これわざと角度つけて隣の窓が映るようになっているんでしょうね。単純に正面の自分を映してるなら鏡なんだってすぐわかっちゃうんですけど、自分が映っていないと反対にも窓があって、誰か覗いているんだと錯覚してしまいます。
ポンと置いてあるエレベーターの扉。これは覗いている人の姿が面白いですね。なので私は覗いていません。笑 いったい何が見えたのか…
これは試着室?のような部屋がいくつもあって、迷路のようになっています。奥の部屋も椅子やカーテンが鏡に映したように対象に置かれているので、鏡なのか通れるのか一瞬わからなくなります。気をつけていかないとぶつかりそうで怖い。
こちらはバーバー、床屋さんです。これまたさっきの試着室と同じような作りで面白いんですけど、左隣りに全く同じ左右対称のバーバーが作られてあって、最初鏡かなと思ったんですけど、あれ?鏡の中に違う人がいる!?と錯覚してしまいます。奥の暖簾をくぐると左の部屋に行けるんですが、置いてあるボトルやタオル、ドライヤーなど全て左右対称に配置されています。なので係の人がしきりに「椅子以外にお手を触れないで下さい」と連呼していました。
バーバーを抜けるとドーン!と“妻有の家“と同じ大きな鏡に反射させた家です。どうやらこの展覧会用に新たに作ったらしいんですが、ちょっと大きさは小さい?かもしれません。でも屋内でこのスケールの展示は凄いですね。みんなワイワイ写真撮っていて楽しそうでした。若い女の子にとってまさしく“インスタ映え”する作品でしたね。

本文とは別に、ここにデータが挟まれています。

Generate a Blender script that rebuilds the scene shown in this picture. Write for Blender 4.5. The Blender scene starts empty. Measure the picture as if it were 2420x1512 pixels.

そのお隣には過去に展示した作品の写真と模型が置いてありました。あのスイミングプールの模型も。
展示はここで終了です。その後は森美術館の別の展示に続いていて、少ない点数ですがエルリッヒ展のチケットでそのまま鑑賞できました。
まとめ
先程も書きましたがこのスケールの作品が屋内に、しかもビルの50階以上の所に展示されてるってすごいですよね。
エルリッヒの作品は建物、部屋を実際作ってリアリティを出すものが多いので、正直どうなるのかなー?建築系の展示のように写真と模型がメインかな?と思ったらガッツリ作ってましたね。
森美術館や森アーツセンターギャラリーの展覧会は正直ミーハーなやつが多いです。笑 ただそれは全くいけない事ではなくて、その場所に集まる人たちの種類や展示会場のスケール、それを支える側のキャパなどで展示内容も変わってきます。
アートはどこか閉鎖的なイメージがあると感じてる人も多い中で、森美術館などはメジャーで取っつきやすいテーマの展示が多いと思います。
エルリッヒの作品の1番の特徴は“キャッチャーでわかりやすい”ところにあると感じていて、見ての通りスケールが大きくて、リアルと錯覚の境界線にある“既視感”を巧みに利用しているところが醍醐味ですよね。
それは特に難しい解釈や知識は必要なく、老若男女が楽しめるアートなので、森美術館のようなところが最適ですし、それをちゃんと表現できていたところは流石でした。
あと展示を観て思ったのは、エルリッヒは僕の好きな映画監督のミシェル・ゴンドリーの世界観に共通している部分が多いと感じました。ゴンドリーも既視感を利用して面白い映像作品を沢山産み出していますので、エルリッヒが映画やミュージックビデオを作っても面白い作品になりそうだなと勝手に思ってます。
久しぶりのアート展でしたがなかなか楽しめました。森美術館はチケットちょっと高めですが、同じチケットで展望台も見れますのでお得感あります。エルリッヒ展は4月までやってるんで興味のある方は是非行ってみてください。
そして3月にはいよいよ「週間少年ジャンプ展」のvol.2 90年代編が始まります。ドラゴンボールやスラムダンクや幽遊白書など僕たち世代のジャンプなので今から凄い楽しみです。